* _Stored data_:
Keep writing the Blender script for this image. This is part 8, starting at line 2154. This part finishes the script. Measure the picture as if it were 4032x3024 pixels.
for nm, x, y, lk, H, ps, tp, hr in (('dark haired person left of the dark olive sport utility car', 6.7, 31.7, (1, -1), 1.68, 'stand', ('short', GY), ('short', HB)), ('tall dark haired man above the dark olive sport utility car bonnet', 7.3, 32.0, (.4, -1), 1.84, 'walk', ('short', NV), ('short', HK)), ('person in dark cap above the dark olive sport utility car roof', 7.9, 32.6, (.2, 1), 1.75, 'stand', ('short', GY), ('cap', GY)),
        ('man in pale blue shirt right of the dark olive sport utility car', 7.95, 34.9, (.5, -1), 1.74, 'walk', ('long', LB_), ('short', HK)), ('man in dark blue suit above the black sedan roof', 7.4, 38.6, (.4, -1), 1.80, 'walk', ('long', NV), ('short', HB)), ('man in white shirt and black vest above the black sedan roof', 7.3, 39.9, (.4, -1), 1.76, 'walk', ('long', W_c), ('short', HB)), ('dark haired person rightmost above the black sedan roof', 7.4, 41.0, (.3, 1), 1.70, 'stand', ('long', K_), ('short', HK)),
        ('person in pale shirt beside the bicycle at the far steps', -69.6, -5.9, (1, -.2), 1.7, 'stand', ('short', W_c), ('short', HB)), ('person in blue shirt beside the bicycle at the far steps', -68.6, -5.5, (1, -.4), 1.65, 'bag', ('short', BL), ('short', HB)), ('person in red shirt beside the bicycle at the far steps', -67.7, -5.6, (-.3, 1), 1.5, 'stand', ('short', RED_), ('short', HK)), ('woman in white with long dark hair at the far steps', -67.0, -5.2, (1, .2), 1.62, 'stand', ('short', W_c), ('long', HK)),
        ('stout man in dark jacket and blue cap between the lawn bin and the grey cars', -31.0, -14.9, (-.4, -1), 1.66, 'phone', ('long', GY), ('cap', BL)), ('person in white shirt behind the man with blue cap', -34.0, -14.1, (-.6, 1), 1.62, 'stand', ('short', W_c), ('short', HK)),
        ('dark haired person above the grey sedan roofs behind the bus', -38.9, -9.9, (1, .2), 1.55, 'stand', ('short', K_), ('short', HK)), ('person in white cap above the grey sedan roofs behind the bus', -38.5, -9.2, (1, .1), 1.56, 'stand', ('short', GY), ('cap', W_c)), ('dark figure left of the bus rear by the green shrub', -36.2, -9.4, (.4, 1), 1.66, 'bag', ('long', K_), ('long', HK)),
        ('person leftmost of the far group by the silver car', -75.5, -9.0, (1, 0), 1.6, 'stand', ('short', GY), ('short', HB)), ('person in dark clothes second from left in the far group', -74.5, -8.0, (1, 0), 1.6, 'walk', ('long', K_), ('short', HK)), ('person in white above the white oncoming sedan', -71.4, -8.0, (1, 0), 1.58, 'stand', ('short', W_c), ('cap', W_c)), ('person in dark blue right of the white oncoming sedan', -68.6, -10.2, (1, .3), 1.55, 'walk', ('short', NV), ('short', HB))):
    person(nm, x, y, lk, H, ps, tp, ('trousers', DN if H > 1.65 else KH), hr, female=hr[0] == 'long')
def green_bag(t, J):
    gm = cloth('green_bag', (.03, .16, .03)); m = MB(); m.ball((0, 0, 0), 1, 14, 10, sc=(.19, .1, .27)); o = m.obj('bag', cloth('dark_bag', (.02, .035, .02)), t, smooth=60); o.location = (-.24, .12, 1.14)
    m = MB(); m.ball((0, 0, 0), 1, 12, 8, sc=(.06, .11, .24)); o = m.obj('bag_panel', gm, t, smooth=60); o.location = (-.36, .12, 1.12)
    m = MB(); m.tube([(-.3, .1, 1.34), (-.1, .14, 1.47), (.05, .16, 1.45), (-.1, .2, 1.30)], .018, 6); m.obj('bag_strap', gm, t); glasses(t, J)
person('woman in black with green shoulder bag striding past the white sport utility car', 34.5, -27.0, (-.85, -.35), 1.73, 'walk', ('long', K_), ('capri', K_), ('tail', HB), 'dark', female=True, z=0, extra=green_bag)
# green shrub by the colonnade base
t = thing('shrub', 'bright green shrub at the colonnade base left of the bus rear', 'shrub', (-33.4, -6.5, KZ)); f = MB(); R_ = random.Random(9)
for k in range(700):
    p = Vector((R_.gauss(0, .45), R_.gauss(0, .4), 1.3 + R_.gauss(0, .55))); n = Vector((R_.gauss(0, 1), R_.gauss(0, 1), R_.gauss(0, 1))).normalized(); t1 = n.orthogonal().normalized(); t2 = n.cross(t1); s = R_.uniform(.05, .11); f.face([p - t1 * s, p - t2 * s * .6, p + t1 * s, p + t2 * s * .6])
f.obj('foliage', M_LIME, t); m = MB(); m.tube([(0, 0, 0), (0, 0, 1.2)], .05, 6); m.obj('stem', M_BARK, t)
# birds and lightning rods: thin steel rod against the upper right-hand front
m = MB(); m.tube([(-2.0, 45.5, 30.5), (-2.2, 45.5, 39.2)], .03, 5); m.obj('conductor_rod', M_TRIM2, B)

* _The request_:
Write the listing out again, exactly as it reads.

* _Expected answer_:
Keep writing the Blender script for this image. This is part 8, starting at line 2154. This part finishes the script. Measure the picture as if it were 4032x3024 pixels.
for nm, x, y, lk, H, ps, tp, hr in (('dark haired person left of the dark olive sport utility car', 6.7, 31.7, (1, -1), 1.68, 'stand', ('short', GY), ('short', HB)), ('tall dark haired man above the dark olive sport utility car bonnet', 7.3, 32.0, (.4, -1), 1.84, 'walk', ('short', NV), ('short', HK)), ('person in dark cap above the dark olive sport utility car roof', 7.9, 32.6, (.2, 1), 1.75, 'stand', ('short', GY), ('cap', GY)),
        ('man in pale blue shirt right of the dark olive sport utility car', 7.95, 34.9, (.5, -1), 1.74, 'walk', ('long', LB_), ('short', HK)), ('man in dark blue suit above the black sedan roof', 7.4, 38.6, (.4, -1), 1.80, 'walk', ('long', NV), ('short', HB)), ('man in white shirt and black vest above the black sedan roof', 7.3, 39.9, (.4, -1), 1.76, 'walk', ('long', W_c), ('short', HB)), ('dark haired person rightmost above the black sedan roof', 7.4, 41.0, (.3, 1), 1.70, 'stand', ('long', K_), ('short', HK)),
        ('person in pale shirt beside the bicycle at the far steps', -69.6, -5.9, (1, -.2), 1.7, 'stand', ('short', W_c), ('short', HB)), ('person in blue shirt beside the bicycle at the far steps', -68.6, -5.5, (1, -.4), 1.65, 'bag', ('short', BL), ('short', HB)), ('person in red shirt beside the bicycle at the far steps', -67.7, -5.6, (-.3, 1), 1.5, 'stand', ('short', RED_), ('short', HK)), ('woman in white with long dark hair at the far steps', -67.0, -5.2, (1, .2), 1.62, 'stand', ('short', W_c), ('long', HK)),
        ('stout man in dark jacket and blue cap between the lawn bin and the grey cars', -31.0, -14.9, (-.4, -1), 1.66, 'phone', ('long', GY), ('cap', BL)), ('person in white shirt behind the man with blue cap', -34.0, -14.1, (-.6, 1), 1.62, 'stand', ('short', W_c), ('short', HK)),
        ('dark haired person above the grey sedan roofs behind the bus', -38.9, -9.9, (1, .2), 1.55, 'stand', ('short', K_), ('short', HK)), ('person in white cap above the grey sedan roofs behind the bus', -38.5, -9.2, (1, .1), 1.56, 'stand', ('short', GY), ('cap', W_c)), ('dark figure left of the bus rear by the green shrub', -36.2, -9.4, (.4, 1), 1.66, 'bag', ('long', K_), ('long', HK)),
        ('person leftmost of the far group by the silver car', -75.5, -9.0, (1, 0), 1.6, 'stand', ('short', GY), ('short', HB)), ('person in dark clothes second from left in the far group', -74.5, -8.0, (1, 0), 1.6, 'walk', ('long', K_), ('short', HK)), ('person in white above the white oncoming sedan', -71.4, -8.0, (1, 0), 1.58, 'stand', ('short', W_c), ('cap', W_c)), ('person in dark blue right of the white oncoming sedan', -68.6, -10.2, (1, .3), 1.55, 'walk', ('short', NV), ('short', HB))):
    person(nm, x, y, lk, H, ps, tp, ('trousers', DN if H > 1.65 else KH), hr, female=hr[0] == 'long')
def green_bag(t, J):
    gm = cloth('green_bag', (.03, .16, .03)); m = MB(); m.ball((0, 0, 0), 1, 14, 10, sc=(.19, .1, .27)); o = m.obj('bag', cloth('dark_bag', (.02, .035, .02)), t, smooth=60); o.location = (-.24, .12, 1.14)
    m = MB(); m.ball((0, 0, 0), 1, 12, 8, sc=(.06, .11, .24)); o = m.obj('bag_panel', gm, t, smooth=60); o.location = (-.36, .12, 1.12)
    m = MB(); m.tube([(-.3, .1, 1.34), (-.1, .14, 1.47), (.05, .16, 1.45), (-.1, .2, 1.30)], .018, 6); m.obj('bag_strap', gm, t); glasses(t, J)
person('woman in black with green shoulder bag striding past the white sport utility car', 34.5, -27.0, (-.85, -.35), 1.73, 'walk', ('long', K_), ('capri', K_), ('tail', HB), 'dark', female=True, z=0, extra=green_bag)
# green shrub by the colonnade base
t = thing('shrub', 'bright green shrub at the colonnade base left of the bus rear', 'shrub', (-33.4, -6.5, KZ)); f = MB(); R_ = random.Random(9)
for k in range(700):
    p = Vector((R_.gauss(0, .45), R_.gauss(0, .4), 1.3 + R_.gauss(0, .55))); n = Vector((R_.gauss(0, 1), R_.gauss(0, 1), R_.gauss(0, 1))).normalized(); t1 = n.orthogonal().normalized(); t2 = n.cross(t1); s = R_.uniform(.05, .11); f.face([p - t1 * s, p - t2 * s * .6, p + t1 * s, p + t2 * s * .6])
f.obj('foliage', M_LIME, t); m = MB(); m.tube([(0, 0, 0), (0, 0, 1.2)], .05, 6); m.obj('stem', M_BARK, t)
# birds and lightning rods: thin steel rod against the upper right-hand front
m = MB(); m.tube([(-2.0, 45.5, 30.5), (-2.2, 45.5, 39.2)], .03, 5); m.obj('conductor_rod', M_TRIM2, B)